Claim your deduction in the right year. If you contribute to your RRSP within your contribution limit, you’ll be entitled to a deduction on your tax return – but you don’t have to claim that deduction in the year you make the contribution. You can claim it in any future year if you’d like. It could make sense to defer your RRSP deduction for a year or two if you expect your income to increase, pushing you into a higher tax bracket and subjecting you to a higher marginal tax rate. If, for example, you earned $75,000 in 2019, and live in Ontario, a $10,000 RRSP deduction will save you $2,965 since your marginal tax rate is 29.65 per cent. If you expect your taxable income to increase to, say, $100,000 this year, that same deduction will save you $3,838 (almost 30 per cent more) if you claim it in 2020 instead.

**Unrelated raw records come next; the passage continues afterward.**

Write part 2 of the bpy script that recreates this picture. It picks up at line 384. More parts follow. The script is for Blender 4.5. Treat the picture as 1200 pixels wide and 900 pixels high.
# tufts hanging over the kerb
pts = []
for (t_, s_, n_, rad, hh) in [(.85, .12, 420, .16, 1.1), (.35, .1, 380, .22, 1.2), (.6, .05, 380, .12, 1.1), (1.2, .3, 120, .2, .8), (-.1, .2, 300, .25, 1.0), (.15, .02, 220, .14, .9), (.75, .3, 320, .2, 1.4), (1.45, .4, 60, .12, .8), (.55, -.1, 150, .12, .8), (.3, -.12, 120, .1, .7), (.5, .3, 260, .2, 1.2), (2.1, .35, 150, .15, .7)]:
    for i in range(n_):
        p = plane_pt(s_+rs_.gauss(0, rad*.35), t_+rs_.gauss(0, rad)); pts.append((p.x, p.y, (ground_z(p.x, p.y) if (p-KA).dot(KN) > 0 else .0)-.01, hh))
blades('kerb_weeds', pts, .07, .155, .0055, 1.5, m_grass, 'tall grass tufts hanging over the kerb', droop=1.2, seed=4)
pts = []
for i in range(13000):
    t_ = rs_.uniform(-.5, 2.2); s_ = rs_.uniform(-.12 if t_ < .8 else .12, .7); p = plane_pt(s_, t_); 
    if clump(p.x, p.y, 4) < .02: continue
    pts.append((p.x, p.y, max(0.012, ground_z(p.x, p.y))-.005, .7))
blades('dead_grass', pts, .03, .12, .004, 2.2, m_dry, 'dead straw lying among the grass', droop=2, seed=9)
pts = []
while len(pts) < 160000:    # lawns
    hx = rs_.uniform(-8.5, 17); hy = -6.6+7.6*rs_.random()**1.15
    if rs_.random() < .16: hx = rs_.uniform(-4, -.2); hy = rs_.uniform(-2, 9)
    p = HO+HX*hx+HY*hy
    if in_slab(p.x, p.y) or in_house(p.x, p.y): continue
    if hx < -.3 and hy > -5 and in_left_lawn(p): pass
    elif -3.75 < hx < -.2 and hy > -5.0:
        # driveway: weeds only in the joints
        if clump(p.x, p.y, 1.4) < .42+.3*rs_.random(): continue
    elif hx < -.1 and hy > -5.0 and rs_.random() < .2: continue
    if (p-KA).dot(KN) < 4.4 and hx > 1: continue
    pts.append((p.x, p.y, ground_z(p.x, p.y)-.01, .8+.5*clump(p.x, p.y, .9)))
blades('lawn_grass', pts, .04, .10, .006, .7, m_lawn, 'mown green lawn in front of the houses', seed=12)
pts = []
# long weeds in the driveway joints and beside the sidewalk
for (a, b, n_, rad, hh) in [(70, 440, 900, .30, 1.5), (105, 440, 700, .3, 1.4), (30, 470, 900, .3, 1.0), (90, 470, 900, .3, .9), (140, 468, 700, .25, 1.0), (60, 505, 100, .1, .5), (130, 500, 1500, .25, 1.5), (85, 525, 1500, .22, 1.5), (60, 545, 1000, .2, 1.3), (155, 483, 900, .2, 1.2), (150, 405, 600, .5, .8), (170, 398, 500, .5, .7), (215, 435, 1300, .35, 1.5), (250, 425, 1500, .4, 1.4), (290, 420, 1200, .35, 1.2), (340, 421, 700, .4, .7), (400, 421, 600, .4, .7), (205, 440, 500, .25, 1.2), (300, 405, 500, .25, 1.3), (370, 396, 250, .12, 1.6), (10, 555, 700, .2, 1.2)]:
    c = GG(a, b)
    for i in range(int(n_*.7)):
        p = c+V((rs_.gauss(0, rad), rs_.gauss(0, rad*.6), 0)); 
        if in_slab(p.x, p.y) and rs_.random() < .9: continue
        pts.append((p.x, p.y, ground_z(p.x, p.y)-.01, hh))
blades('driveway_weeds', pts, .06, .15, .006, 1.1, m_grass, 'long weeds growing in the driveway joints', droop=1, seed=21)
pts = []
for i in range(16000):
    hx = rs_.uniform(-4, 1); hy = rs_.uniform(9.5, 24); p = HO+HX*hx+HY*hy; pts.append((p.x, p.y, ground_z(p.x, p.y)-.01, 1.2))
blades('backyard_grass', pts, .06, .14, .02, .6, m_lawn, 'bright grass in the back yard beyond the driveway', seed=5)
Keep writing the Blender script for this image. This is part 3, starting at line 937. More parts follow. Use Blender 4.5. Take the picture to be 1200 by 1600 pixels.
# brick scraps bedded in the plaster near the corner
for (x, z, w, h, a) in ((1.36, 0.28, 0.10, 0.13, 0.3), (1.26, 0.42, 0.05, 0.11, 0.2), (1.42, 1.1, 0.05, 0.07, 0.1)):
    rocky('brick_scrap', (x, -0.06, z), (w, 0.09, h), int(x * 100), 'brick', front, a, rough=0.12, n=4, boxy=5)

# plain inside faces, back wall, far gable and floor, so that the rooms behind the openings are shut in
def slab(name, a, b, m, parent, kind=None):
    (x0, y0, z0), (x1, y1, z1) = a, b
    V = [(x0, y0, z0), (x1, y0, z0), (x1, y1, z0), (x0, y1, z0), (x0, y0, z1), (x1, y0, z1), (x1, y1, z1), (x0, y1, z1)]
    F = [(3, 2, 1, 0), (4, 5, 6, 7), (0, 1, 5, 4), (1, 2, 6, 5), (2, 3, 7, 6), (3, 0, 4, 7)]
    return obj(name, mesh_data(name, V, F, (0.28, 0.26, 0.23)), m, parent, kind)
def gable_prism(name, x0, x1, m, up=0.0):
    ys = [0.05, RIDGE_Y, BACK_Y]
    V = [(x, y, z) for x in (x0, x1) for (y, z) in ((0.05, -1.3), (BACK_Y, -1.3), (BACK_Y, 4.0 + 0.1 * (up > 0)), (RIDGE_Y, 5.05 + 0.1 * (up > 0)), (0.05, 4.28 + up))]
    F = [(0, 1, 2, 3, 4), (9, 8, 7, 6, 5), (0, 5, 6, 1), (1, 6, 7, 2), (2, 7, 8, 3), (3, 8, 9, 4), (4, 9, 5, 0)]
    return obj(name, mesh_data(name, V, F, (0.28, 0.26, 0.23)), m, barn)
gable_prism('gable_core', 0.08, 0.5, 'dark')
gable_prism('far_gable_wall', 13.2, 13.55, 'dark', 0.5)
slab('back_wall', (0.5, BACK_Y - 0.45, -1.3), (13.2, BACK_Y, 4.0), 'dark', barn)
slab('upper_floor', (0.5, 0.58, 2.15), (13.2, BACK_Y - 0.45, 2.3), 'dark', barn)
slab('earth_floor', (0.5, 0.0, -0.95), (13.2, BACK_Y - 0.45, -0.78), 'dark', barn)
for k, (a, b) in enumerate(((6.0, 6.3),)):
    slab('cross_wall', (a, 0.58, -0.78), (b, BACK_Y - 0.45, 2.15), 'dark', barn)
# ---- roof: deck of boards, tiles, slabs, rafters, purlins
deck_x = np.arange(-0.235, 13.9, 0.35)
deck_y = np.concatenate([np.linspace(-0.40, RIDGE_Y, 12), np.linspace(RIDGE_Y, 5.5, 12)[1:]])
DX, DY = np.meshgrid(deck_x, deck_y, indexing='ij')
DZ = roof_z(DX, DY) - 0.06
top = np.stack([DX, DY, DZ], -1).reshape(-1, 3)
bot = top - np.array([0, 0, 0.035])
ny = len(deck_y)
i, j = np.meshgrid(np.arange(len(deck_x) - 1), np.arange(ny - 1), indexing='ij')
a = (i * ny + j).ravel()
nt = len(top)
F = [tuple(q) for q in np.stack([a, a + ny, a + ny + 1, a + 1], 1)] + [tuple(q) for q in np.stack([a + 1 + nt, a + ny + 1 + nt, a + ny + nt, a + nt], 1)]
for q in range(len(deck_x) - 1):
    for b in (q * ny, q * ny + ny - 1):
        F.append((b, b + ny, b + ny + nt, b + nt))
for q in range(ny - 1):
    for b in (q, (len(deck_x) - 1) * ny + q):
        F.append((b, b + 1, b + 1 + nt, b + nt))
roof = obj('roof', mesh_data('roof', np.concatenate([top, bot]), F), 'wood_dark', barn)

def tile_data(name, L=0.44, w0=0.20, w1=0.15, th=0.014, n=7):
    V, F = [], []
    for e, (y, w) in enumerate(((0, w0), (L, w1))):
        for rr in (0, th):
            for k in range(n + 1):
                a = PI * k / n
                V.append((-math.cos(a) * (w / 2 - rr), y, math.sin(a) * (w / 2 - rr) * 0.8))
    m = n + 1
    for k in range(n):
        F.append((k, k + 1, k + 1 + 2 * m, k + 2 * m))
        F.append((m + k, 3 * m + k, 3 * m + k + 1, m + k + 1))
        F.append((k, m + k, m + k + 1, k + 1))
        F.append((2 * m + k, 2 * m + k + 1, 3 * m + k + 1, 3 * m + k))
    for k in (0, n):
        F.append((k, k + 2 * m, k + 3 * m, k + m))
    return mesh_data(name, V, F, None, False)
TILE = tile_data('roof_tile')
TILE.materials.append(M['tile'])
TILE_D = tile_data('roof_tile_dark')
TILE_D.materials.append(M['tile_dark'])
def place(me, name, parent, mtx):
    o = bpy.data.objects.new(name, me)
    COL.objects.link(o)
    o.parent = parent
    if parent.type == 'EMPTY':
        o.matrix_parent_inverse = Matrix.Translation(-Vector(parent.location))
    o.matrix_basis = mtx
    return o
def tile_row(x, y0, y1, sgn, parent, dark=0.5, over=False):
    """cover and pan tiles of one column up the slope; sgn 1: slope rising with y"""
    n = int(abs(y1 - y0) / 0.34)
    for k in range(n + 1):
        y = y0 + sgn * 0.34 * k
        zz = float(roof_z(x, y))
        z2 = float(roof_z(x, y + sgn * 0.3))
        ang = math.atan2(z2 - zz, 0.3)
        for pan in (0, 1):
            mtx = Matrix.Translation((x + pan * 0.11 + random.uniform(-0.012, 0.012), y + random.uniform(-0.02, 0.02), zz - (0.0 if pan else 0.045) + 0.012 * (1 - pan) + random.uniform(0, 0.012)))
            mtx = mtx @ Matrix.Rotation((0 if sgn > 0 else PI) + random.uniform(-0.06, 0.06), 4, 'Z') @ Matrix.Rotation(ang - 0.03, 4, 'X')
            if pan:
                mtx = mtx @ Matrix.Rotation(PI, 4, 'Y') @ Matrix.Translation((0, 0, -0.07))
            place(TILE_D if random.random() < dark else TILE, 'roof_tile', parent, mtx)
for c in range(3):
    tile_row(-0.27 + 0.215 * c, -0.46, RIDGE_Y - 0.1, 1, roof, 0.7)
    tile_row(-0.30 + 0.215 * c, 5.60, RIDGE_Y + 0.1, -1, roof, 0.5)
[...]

Monitor your beneficiary designation. It’s a smart idea, every once in a while, to revisit the named beneficiaries of your RRSP (or registered retirement income fund) – particularly if you separate or divorce. The beneficiaries you’ve named on your RRSP or RRIF account documents are not revoked in the case of a marriage breakdown. I’ve seen cases where a former spouse became entitled to RRSP or RRIF assets because the account owner forgot to make a change to the named beneficiary after the divorce. Even if you haven’t gone through a marriage breakdown, it makes good sense to revisit your named beneficiaries periodically – just as you should be revisiting your will.

Don’t combine spousal and non-spousal plans. If you have both a spousal RRSP and non-spousal RRSP, be aware that if you combine those accounts at some point, all the money in the combined account becomes “spousal” RRSP dollars. These dollars are then subject to the rules that could cause some withdrawals from the spousal RRSP to be taxed in your spouse’s hands to the extent your spouse has made contributions to a spousal RRSP in the year of the withdrawal or the two prior years. You generally want to avoid attribution of RRSP withdrawals back to the contributing spouse because that is typically the higher-income spouse.